THE REQUEST
Reproduce, please, the span of lines beginning at the line with "Generate a Blender" and ending at the line with "random.seed(7)", inclusive, minus any pictures.

RECORDS TO PROCESS
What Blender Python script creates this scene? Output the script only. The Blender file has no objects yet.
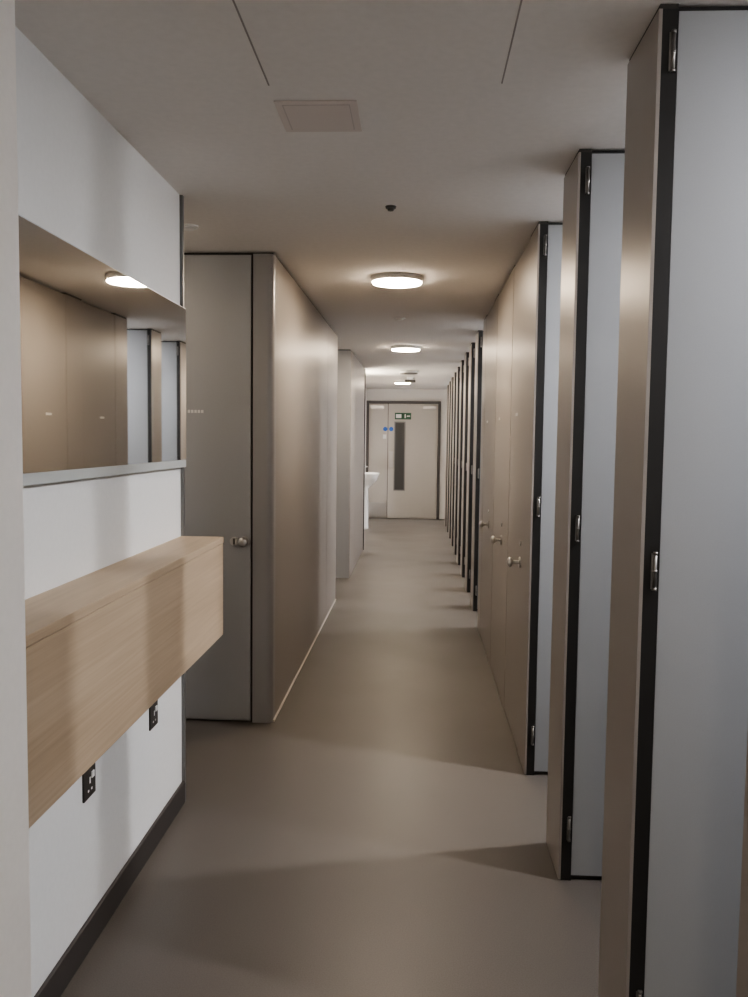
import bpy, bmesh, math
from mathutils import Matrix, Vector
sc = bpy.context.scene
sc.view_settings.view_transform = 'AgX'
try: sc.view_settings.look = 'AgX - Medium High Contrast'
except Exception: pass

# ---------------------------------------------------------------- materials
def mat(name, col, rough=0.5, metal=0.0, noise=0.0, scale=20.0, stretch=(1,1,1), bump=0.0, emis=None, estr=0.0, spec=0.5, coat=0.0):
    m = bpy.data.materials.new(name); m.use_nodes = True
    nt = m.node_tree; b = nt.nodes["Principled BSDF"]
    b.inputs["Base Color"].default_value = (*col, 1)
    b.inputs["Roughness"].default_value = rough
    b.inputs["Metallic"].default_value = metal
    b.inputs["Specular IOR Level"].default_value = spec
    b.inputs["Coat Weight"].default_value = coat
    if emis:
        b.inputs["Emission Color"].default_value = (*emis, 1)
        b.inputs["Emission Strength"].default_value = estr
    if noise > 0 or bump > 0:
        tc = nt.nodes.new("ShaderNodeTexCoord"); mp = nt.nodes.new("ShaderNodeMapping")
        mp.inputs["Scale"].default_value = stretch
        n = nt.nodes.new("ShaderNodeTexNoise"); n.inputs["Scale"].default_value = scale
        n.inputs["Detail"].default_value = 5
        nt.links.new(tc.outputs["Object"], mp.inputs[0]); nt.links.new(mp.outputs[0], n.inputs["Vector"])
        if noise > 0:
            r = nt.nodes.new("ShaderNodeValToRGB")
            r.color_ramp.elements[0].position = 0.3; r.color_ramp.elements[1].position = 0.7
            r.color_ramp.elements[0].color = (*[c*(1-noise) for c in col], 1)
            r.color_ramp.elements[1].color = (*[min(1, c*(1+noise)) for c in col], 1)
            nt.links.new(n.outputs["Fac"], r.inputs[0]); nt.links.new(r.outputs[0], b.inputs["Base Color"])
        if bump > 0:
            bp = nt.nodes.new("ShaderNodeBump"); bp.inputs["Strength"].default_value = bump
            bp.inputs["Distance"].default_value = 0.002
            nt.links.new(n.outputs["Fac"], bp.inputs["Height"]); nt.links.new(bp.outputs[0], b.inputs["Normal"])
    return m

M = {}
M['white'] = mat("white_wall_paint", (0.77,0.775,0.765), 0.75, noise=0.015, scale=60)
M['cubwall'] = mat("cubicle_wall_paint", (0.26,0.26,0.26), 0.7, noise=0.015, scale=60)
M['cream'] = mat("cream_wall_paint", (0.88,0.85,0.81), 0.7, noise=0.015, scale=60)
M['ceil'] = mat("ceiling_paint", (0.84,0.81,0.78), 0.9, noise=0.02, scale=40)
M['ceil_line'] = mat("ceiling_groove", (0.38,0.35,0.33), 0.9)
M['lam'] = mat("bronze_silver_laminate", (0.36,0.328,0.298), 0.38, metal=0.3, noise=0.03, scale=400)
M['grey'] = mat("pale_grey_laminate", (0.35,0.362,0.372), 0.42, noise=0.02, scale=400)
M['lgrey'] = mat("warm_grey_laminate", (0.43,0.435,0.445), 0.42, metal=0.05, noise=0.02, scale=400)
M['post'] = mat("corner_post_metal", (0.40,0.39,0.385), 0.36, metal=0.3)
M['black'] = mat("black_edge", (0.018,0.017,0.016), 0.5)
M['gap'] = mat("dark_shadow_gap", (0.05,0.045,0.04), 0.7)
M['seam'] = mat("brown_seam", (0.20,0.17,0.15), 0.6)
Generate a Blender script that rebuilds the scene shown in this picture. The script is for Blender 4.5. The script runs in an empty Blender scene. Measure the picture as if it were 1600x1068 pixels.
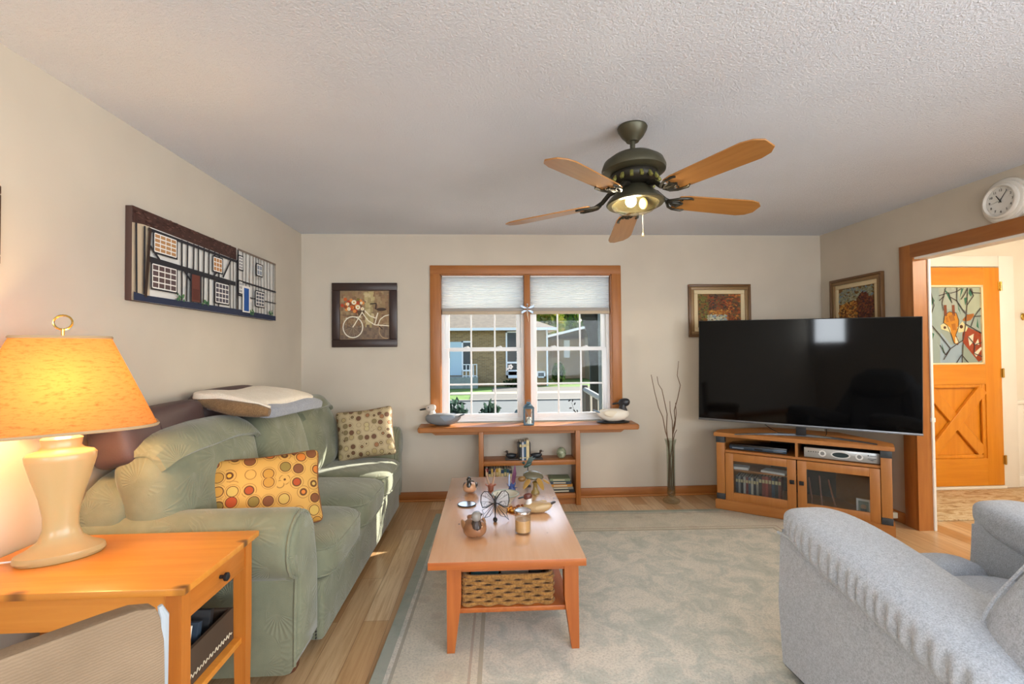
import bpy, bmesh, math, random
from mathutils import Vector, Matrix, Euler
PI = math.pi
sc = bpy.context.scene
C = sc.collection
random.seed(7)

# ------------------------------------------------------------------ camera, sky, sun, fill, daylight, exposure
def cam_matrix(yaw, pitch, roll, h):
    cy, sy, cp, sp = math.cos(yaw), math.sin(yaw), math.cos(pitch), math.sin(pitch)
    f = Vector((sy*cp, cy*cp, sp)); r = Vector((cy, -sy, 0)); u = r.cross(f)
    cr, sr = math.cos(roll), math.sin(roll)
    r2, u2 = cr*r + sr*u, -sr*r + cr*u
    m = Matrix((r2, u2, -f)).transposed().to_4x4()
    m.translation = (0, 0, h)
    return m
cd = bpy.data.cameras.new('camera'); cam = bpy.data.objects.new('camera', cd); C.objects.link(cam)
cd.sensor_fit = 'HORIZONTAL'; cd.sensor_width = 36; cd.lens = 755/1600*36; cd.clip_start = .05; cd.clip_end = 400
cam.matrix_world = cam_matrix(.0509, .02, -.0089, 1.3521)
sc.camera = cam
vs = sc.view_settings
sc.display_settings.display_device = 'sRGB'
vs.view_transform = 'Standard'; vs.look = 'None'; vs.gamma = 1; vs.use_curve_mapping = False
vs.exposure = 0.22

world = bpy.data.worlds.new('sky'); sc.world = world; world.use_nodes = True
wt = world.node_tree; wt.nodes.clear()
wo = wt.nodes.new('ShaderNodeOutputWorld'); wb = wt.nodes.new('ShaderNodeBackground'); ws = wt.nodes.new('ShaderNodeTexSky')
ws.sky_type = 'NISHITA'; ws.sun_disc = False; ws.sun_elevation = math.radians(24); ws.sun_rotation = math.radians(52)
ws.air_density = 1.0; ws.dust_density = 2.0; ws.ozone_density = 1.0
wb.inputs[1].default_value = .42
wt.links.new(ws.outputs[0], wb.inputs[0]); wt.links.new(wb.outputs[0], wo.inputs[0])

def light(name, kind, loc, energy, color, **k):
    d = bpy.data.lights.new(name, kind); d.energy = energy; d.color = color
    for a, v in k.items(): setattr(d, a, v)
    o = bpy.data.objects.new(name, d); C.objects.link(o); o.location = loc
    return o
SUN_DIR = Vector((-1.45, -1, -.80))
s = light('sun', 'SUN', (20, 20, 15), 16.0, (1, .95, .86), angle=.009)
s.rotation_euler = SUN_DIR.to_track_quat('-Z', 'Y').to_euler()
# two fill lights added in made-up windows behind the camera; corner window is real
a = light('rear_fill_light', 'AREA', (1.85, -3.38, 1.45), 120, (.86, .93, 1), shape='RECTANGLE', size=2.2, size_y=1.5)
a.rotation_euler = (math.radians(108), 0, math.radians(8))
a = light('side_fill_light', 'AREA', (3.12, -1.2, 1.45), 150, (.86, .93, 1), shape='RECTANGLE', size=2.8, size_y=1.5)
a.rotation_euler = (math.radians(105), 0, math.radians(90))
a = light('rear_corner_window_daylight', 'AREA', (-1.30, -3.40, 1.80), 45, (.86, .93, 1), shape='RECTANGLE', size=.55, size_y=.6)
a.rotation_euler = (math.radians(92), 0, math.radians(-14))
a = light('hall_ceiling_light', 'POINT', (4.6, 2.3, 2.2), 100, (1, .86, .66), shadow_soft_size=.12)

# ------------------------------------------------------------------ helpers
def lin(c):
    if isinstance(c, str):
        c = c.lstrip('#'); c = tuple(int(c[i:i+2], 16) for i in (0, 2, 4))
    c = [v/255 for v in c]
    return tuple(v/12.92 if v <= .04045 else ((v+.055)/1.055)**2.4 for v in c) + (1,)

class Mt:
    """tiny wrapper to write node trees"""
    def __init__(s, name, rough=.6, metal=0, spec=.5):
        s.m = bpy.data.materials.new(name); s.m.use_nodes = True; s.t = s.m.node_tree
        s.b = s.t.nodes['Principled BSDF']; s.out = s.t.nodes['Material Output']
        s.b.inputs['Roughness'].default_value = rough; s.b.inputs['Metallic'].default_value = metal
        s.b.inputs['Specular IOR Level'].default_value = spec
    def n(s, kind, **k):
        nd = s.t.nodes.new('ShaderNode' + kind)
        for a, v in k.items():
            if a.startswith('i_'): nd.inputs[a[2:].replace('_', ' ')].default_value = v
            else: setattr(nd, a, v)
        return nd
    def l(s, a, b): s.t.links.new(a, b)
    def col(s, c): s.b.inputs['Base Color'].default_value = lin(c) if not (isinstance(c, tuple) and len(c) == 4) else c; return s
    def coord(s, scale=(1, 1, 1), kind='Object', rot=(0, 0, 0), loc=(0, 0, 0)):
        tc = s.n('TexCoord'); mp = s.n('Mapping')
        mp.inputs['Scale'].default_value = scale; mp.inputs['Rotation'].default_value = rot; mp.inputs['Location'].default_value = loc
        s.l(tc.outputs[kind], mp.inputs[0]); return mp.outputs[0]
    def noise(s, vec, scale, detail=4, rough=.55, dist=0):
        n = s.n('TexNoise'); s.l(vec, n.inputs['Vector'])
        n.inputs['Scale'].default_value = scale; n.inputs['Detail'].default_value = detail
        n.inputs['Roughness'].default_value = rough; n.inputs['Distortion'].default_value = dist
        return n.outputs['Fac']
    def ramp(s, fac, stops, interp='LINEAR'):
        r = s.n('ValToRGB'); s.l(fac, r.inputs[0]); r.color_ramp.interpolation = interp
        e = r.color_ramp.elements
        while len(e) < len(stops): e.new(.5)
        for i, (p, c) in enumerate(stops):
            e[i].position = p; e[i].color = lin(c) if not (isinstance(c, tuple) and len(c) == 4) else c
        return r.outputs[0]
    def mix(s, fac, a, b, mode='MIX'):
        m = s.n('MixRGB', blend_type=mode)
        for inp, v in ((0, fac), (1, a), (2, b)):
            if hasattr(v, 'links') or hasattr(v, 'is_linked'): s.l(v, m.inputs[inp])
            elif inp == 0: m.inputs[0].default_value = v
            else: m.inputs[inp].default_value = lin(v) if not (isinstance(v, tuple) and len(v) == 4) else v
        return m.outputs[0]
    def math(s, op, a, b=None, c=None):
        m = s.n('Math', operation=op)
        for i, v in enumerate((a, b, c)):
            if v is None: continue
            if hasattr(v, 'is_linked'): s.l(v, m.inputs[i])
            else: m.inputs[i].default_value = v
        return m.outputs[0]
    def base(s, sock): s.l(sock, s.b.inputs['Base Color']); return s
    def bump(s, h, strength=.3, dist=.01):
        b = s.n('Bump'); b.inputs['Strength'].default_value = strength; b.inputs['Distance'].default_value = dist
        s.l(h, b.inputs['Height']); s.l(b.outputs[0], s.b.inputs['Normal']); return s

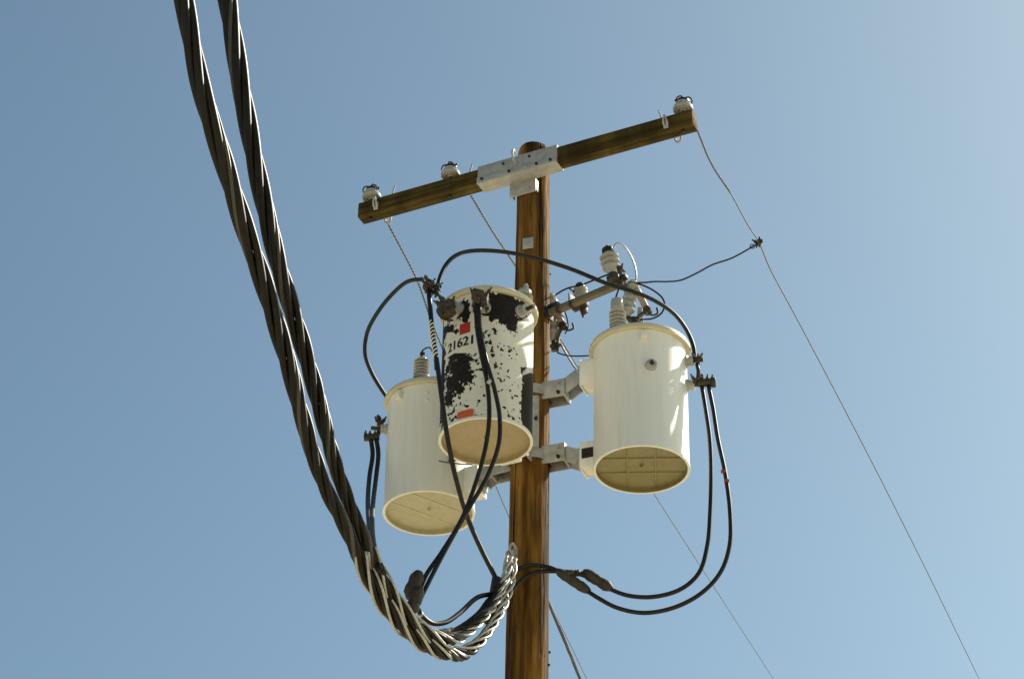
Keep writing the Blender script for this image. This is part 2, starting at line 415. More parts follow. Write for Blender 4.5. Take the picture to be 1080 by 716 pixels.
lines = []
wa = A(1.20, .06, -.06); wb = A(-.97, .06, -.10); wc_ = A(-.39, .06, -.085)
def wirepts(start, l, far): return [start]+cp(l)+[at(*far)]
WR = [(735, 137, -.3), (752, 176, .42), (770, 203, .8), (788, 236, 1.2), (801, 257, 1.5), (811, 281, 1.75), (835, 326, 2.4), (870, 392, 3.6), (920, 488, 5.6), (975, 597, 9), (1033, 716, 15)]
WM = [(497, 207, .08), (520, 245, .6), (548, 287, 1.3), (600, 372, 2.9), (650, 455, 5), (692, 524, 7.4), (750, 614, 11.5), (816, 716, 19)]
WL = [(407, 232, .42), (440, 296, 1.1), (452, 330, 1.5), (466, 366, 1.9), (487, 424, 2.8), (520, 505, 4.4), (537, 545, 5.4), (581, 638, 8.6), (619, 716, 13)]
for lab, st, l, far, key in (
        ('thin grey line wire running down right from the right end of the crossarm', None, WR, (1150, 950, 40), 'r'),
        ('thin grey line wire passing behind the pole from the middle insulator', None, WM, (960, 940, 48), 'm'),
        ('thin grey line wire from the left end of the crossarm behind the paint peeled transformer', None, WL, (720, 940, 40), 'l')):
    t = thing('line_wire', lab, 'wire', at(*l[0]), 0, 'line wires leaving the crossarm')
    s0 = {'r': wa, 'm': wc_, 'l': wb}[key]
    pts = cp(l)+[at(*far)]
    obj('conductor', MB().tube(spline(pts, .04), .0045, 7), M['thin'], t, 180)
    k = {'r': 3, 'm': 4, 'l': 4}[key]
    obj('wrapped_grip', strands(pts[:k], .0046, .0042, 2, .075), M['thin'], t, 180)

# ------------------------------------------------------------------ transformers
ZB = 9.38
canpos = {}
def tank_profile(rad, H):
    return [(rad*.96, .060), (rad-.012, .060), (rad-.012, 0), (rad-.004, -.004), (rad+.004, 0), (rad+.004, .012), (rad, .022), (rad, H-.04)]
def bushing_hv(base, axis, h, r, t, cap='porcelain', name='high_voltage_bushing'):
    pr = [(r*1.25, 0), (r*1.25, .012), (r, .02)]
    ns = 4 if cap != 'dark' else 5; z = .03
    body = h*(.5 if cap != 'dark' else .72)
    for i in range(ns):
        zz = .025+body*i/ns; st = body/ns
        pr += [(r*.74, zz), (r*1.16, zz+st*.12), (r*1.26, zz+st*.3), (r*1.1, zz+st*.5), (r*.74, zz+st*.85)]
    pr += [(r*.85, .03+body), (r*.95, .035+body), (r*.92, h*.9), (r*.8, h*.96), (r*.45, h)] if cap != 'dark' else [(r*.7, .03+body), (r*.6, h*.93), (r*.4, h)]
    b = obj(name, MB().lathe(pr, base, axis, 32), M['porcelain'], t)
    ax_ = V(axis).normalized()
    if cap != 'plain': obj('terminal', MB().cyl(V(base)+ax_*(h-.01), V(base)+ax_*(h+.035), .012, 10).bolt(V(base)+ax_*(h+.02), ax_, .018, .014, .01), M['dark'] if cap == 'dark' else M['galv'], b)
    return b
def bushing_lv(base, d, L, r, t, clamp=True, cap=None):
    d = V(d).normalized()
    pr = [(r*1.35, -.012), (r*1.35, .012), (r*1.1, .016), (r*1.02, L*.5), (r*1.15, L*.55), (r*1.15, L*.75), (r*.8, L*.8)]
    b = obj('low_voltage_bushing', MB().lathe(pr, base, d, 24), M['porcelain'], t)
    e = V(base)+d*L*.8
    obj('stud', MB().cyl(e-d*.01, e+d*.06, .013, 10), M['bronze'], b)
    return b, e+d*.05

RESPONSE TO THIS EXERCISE
Generate a Blender script that rebuilds the scene shown in this picture. The script is for Blender 4.5. The script runs in an empty Blender scene. Measure the picture as if it were 1600x1068 pixels.
import bpy, bmesh, math, random
from mathutils import Vector, Matrix, Euler
PI = math.pi
sc = bpy.context.scene
C = sc.collection
random.seed(7)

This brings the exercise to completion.